The CDP is a subsidiary body of the United Nations Economic and Social Council. It provides information and independent advice to the council on emerging cross-sectoral development issues and on international cooperation for development, focusing on medium- and long-term aspects. The committee is also responsible for reviewing the status of least developed countries and for monitoring their progress after graduation from the category.
 
Ndikumana says he is very pleased by the appointment. “I would like to thank the U.N. secretary general for nominating me to serve as a member of the Committee on Development Policy. It will be an honor to contribute my ideas to the decision making process at the highest level of the U.N. on key issues in economic development and international cooperation. I am grateful for the opportunity to leverage my experience in economic development analysis and practice to inspire and advocate for policies that improve people’s lives in developing countries.”
 
The Committee for Development Planning was established in 1965 as a subsidiary body of the Economic and Social Council (ECOSOC).
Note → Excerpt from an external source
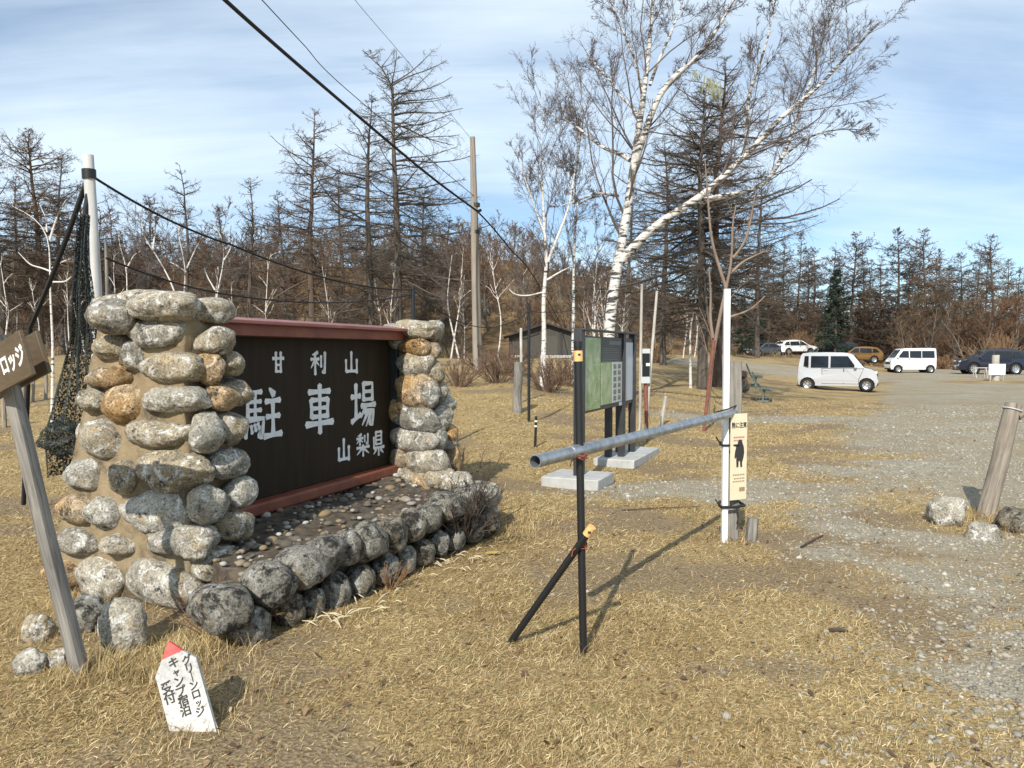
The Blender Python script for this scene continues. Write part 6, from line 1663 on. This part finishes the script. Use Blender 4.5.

Its original terms of reference were modified in 1998 and the committee was renamed the Committee for Development Policy (CDP).
 
Members of the CDP are nominated by the U.N. secretary general, in their personal capacity, for three-year terms, taking into account the need to have a diversity of development experience, including ecologists, economists and social scientists, as well as geographical balance, gender balance and a balance between continuity and change in the membership of the committee.
 
Ndikumana is the Andrew Glyn Professor of economics and director of the African Policy Program at the Political Economy Research Institute at UMass Amherst. He served as director of operational policies and director of research at the African Development Bank, chief of macroeconomic analysis at the United Nations Economic Commission for Africa (UNECA), and Fulbright visiting professor at the University of Cape Town. He is an honorary professor of economics at the University of Stellenbosch.
 
He has contributed to various areas of research and policy analysis on African countries, including the issues of external debt and capital flight, financial markets and growth, macroeconomic policies for growth and employment, and the economics of conflict and civil wars in Africa. He is co-author of  “Africa’s Odious Debt: How Foreign Loans and Capital Flight Bled a Continent,” in addition to dozens of academic articles and book chapters on African development and macroeconomics. He is a graduate of the University of Burundi and earned his doctorate from Washington University in St. Louis.